Reduce Penalties and Risks Through a VDA
Voluntary disclosure agreements give businesses a chance to fix past tax mistakes before they turn into bigger problems. So, if you act early, you can limit penalties, reduce audit risks, and demonstrate good faith to tax authorities.
Victory Tax Lawyers have guided hundreds of businesses through the VDA process. To take control of your situation, contact us or stop by the office today for an in-person meeting with our experts.
FAQ
When businesses first hear about voluntary disclosure agreements, they often have a lot of questions. Below, we’ve covered some of the most common ones to help you better understand how these agreements work and what they mean for your tax obligations.
What Is the Purpose of a VDA?
A voluntary disclosure agreement gives businesses or individuals the chance to come forward and correct past tax mistakes before a state tax authority discovers them. The main purpose is to reduce penalties, limit how far back the state looks, and show good faith compliance.
What Is an Example of a Voluntary Disclosure?
A common example is a company that recently discovered it should have been collecting sales tax in another state because of economic nexus rules. By entering into a VDA, the company can disclose those past liabilities, pay what’s owed, and avoid heavy penalties or an extended audit.
What Are the Disadvantages of Voluntary Disclosure?
While a VDA can save money and reduce risks, it’s not without trade-offs. Businesses must fully disclose past liabilities, which can sometimes be a large amount due at once. In addition, once a disclosure is made, there’s no turning back; you’re committing to compliance going forward.

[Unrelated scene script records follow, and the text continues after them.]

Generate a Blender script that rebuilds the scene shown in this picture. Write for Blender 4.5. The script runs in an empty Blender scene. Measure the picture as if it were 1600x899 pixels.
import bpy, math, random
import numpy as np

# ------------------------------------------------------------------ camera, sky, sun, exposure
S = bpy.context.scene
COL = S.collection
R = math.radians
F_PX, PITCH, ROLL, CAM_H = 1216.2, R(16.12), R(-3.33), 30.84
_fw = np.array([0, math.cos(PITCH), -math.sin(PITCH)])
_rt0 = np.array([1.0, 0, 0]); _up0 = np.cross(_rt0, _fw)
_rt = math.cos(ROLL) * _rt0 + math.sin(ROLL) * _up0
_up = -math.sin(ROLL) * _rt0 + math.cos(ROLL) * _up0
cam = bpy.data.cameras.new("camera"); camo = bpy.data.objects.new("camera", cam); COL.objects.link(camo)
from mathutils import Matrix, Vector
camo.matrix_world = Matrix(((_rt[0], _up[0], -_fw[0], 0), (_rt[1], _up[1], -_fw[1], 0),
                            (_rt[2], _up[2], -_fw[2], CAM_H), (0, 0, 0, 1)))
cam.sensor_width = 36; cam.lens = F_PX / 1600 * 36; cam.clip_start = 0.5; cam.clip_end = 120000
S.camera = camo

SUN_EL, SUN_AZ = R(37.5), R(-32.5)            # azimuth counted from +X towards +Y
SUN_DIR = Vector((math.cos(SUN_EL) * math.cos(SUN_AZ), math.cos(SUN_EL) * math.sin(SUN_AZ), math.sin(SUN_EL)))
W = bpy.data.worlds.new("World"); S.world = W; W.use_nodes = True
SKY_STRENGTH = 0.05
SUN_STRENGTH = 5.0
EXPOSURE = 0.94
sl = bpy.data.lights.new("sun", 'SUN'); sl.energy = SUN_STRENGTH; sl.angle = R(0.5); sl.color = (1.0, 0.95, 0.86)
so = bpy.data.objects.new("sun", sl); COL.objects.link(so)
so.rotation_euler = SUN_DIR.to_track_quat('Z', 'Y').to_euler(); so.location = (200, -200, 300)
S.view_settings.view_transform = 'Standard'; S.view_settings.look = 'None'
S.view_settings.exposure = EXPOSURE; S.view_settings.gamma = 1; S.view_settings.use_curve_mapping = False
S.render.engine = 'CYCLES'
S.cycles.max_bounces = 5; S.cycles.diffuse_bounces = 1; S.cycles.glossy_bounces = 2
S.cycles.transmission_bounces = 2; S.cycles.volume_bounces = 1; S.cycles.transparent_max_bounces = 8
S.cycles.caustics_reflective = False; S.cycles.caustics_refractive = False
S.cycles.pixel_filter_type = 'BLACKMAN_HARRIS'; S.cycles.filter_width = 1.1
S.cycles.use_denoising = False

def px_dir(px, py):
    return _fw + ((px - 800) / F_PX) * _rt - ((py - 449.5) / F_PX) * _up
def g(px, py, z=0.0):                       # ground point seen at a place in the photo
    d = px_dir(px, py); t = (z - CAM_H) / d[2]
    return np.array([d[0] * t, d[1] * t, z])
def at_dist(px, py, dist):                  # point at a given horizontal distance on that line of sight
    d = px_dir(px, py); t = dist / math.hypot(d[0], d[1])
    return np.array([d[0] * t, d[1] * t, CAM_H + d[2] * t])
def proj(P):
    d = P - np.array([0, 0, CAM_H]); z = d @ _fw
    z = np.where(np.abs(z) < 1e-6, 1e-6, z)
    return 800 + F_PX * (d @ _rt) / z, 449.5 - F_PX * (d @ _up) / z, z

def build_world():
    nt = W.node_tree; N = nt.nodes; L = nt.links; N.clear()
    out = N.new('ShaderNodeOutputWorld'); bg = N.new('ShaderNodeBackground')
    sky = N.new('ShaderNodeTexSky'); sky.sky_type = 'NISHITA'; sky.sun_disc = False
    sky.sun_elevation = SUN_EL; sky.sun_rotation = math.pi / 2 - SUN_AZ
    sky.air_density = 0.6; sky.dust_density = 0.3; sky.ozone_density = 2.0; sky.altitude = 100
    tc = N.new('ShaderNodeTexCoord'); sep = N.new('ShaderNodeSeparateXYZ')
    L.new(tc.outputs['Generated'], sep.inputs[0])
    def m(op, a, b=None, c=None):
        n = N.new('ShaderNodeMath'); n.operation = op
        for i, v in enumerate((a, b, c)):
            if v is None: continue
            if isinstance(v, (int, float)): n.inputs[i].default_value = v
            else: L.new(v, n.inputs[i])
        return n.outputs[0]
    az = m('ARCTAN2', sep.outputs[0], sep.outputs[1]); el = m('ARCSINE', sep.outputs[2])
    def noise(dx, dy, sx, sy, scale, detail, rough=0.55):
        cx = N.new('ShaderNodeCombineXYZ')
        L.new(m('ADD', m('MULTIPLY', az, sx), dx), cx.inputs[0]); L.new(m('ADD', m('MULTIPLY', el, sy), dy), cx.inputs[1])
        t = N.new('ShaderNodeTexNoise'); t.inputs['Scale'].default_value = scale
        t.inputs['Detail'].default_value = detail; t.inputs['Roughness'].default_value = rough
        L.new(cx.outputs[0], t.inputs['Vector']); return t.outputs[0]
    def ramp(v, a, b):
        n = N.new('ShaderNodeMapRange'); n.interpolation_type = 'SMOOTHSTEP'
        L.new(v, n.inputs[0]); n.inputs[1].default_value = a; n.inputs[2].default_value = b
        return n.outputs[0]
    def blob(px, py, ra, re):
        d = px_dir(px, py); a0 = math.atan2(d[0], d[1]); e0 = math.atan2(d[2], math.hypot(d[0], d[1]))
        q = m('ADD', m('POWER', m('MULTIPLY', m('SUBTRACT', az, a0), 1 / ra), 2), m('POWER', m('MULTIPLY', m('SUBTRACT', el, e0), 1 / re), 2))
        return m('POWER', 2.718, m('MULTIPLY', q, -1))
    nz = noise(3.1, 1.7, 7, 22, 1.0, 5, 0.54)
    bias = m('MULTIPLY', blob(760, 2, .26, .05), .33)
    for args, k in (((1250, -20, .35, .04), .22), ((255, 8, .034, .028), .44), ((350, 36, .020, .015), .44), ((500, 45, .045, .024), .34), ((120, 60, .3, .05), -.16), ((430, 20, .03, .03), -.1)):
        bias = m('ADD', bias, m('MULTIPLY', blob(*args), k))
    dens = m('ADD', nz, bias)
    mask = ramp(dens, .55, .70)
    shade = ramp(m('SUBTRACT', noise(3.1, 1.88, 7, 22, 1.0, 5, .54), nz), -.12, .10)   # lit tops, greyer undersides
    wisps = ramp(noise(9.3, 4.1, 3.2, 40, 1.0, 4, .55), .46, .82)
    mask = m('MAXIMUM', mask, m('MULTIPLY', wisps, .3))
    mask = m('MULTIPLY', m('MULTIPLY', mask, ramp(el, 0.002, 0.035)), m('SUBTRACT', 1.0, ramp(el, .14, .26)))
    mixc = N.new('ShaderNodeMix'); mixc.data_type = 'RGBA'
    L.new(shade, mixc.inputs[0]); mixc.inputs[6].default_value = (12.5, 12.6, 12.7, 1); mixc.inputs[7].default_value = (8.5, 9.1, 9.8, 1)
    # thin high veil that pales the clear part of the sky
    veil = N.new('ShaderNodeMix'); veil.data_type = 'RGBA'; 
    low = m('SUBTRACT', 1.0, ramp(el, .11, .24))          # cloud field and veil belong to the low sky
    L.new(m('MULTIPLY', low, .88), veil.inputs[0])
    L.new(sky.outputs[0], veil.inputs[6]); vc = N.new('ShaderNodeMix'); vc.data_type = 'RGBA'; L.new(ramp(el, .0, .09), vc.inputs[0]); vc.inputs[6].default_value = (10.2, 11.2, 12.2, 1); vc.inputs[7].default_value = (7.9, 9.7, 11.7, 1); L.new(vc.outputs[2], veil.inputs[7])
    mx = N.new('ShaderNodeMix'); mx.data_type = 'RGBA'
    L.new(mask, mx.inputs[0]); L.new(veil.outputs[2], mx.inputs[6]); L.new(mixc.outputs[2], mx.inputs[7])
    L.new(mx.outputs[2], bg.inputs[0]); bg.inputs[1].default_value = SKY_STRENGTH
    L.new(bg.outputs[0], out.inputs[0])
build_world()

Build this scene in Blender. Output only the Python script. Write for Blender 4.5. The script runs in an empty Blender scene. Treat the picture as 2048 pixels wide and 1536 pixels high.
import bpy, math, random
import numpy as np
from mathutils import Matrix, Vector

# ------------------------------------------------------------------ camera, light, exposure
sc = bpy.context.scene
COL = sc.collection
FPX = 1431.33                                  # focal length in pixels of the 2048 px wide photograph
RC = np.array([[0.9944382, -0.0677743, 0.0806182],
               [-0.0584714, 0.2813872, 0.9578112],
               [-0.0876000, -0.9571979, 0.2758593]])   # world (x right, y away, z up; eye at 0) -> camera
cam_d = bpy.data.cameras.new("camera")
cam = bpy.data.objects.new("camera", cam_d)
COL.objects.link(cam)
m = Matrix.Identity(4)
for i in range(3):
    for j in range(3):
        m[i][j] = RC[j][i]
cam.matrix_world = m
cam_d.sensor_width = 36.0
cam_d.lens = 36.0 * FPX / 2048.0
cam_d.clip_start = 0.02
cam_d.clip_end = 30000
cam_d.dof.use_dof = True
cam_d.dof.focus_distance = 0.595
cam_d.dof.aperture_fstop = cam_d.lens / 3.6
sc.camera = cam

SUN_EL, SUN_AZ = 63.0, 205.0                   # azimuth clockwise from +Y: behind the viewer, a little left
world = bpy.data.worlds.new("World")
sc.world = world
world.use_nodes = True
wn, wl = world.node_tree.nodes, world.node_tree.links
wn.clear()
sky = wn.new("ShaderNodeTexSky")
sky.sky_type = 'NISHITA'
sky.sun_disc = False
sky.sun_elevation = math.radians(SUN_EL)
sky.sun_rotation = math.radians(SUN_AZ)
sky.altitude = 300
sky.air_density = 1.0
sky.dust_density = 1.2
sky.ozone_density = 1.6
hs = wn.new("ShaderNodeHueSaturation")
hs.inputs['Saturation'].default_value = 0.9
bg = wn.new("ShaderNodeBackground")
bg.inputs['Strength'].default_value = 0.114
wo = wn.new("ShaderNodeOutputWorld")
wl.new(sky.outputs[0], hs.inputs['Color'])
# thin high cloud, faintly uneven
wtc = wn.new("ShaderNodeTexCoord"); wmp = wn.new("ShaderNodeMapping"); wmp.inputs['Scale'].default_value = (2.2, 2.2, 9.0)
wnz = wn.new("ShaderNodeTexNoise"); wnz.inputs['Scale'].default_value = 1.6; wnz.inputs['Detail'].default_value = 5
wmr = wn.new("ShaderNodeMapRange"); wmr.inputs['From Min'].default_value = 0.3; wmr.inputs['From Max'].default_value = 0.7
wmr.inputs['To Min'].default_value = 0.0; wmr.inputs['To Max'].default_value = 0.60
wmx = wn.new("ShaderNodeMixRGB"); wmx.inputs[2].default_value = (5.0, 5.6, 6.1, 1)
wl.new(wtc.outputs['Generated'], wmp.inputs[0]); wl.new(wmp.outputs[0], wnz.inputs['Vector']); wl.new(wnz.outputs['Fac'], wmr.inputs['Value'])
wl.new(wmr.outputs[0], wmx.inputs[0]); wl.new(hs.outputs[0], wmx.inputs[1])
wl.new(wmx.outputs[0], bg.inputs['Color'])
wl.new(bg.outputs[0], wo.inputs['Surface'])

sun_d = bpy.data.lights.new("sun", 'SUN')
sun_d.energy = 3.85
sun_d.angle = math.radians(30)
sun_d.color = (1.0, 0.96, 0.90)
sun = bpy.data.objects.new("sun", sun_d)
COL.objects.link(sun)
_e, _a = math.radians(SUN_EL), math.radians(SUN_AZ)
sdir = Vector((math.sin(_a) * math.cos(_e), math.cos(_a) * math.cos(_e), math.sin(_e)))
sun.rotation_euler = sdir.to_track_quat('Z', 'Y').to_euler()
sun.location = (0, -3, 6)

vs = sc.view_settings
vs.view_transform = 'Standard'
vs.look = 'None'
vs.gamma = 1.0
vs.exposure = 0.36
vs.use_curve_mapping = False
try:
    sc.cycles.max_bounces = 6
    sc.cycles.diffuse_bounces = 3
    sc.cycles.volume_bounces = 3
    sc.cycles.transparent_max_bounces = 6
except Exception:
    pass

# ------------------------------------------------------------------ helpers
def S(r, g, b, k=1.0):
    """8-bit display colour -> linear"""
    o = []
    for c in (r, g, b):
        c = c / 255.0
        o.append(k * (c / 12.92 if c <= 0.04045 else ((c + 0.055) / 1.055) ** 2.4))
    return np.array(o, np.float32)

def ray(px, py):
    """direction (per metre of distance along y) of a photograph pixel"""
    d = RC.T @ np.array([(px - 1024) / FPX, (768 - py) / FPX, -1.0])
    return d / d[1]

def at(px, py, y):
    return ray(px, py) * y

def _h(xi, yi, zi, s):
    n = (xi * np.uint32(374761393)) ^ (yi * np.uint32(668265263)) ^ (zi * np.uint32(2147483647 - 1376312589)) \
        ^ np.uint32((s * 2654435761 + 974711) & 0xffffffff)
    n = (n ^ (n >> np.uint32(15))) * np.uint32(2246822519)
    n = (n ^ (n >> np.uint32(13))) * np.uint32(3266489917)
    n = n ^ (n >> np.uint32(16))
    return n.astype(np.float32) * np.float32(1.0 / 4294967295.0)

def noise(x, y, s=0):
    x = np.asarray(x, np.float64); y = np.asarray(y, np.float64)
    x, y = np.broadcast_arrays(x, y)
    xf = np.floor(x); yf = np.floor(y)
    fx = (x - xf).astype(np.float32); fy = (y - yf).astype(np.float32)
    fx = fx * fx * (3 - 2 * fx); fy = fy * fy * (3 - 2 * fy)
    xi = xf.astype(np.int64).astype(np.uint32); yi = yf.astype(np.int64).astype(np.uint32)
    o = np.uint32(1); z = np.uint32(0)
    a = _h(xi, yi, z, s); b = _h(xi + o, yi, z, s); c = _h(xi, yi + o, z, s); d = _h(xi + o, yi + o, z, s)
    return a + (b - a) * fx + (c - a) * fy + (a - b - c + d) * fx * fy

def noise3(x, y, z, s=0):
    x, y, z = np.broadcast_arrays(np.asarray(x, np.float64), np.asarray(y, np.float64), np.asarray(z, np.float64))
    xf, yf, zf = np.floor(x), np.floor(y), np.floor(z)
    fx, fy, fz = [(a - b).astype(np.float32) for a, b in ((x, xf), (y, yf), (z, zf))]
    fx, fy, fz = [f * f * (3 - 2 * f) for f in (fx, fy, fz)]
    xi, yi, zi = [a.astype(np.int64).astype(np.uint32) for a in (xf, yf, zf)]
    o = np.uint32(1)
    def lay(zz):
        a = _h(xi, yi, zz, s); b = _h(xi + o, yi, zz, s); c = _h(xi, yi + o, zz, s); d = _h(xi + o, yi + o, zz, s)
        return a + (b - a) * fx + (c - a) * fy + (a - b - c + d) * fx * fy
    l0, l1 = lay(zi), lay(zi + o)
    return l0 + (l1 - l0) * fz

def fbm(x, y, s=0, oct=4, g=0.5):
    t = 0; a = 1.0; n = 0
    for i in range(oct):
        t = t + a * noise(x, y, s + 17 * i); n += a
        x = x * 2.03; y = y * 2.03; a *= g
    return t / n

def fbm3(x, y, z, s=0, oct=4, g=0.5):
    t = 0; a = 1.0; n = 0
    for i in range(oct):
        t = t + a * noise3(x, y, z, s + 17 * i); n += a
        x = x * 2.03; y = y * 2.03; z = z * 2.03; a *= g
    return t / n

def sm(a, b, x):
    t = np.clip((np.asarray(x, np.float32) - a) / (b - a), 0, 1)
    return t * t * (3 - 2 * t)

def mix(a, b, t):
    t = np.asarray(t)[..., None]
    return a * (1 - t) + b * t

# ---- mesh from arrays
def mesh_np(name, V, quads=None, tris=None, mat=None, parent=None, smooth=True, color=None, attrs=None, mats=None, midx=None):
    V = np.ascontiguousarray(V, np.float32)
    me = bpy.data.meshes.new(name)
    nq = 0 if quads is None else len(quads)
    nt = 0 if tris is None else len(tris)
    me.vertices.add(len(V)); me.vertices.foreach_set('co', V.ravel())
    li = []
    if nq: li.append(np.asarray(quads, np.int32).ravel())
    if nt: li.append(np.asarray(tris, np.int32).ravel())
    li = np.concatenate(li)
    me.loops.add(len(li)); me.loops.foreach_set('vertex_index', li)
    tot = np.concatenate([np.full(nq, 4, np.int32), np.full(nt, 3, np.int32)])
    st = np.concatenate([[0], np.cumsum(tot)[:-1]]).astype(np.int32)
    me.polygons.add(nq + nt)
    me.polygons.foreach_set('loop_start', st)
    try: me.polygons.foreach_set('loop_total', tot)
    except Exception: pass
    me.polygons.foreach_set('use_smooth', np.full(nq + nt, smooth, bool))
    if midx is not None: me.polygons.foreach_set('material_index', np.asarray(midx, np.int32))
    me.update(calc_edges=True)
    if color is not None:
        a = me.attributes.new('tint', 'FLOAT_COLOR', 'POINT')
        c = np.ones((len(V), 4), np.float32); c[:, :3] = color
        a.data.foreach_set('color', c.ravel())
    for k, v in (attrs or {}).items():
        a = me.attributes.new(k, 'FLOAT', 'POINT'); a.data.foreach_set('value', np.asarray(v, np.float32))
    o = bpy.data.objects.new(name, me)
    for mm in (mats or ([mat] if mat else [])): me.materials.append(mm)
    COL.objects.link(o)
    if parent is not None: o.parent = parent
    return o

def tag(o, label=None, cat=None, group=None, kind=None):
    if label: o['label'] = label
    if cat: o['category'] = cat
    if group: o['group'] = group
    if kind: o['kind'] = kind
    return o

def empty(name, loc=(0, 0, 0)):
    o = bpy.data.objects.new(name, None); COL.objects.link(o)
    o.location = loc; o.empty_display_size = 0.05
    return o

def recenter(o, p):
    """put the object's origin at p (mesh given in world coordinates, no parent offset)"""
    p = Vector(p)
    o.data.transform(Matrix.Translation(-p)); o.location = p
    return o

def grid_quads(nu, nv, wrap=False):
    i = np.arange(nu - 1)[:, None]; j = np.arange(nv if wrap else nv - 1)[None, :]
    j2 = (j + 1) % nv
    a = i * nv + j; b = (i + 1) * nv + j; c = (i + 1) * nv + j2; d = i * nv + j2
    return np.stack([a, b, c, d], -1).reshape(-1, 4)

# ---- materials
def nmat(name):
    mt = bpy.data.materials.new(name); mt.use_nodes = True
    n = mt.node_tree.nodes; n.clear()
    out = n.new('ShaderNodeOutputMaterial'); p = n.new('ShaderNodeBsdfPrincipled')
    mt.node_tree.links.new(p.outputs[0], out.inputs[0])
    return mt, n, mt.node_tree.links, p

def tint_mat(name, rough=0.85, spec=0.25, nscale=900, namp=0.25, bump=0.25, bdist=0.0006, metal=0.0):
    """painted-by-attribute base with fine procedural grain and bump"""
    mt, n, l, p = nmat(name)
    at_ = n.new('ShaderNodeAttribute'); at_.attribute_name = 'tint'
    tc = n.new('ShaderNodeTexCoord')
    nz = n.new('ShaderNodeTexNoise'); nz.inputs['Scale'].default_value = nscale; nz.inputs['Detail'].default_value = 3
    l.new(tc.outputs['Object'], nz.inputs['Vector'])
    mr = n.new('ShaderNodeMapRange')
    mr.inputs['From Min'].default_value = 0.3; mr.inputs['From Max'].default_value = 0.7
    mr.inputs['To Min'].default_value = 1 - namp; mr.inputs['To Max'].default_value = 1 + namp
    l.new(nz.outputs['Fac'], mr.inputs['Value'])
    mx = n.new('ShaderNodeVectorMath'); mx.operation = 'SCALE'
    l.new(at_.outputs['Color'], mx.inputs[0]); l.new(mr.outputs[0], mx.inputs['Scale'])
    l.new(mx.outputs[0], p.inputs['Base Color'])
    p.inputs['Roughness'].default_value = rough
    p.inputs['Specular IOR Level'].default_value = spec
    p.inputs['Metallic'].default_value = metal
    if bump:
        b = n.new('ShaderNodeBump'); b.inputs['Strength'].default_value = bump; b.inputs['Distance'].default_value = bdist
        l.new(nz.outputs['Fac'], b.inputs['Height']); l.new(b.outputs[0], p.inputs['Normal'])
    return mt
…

What Is the VDA Process for Taxes?
The process generally involves four steps. It includes reviewing your records to identify exposure, preparing a disclosure statement, submitting it to the tax authority, and negotiating terms such as reduced penalties or limited look-back periods. With proper documentation and often with the help of a tax attorney, most businesses can reach an agreement that brings them into compliance while protecting against future audits.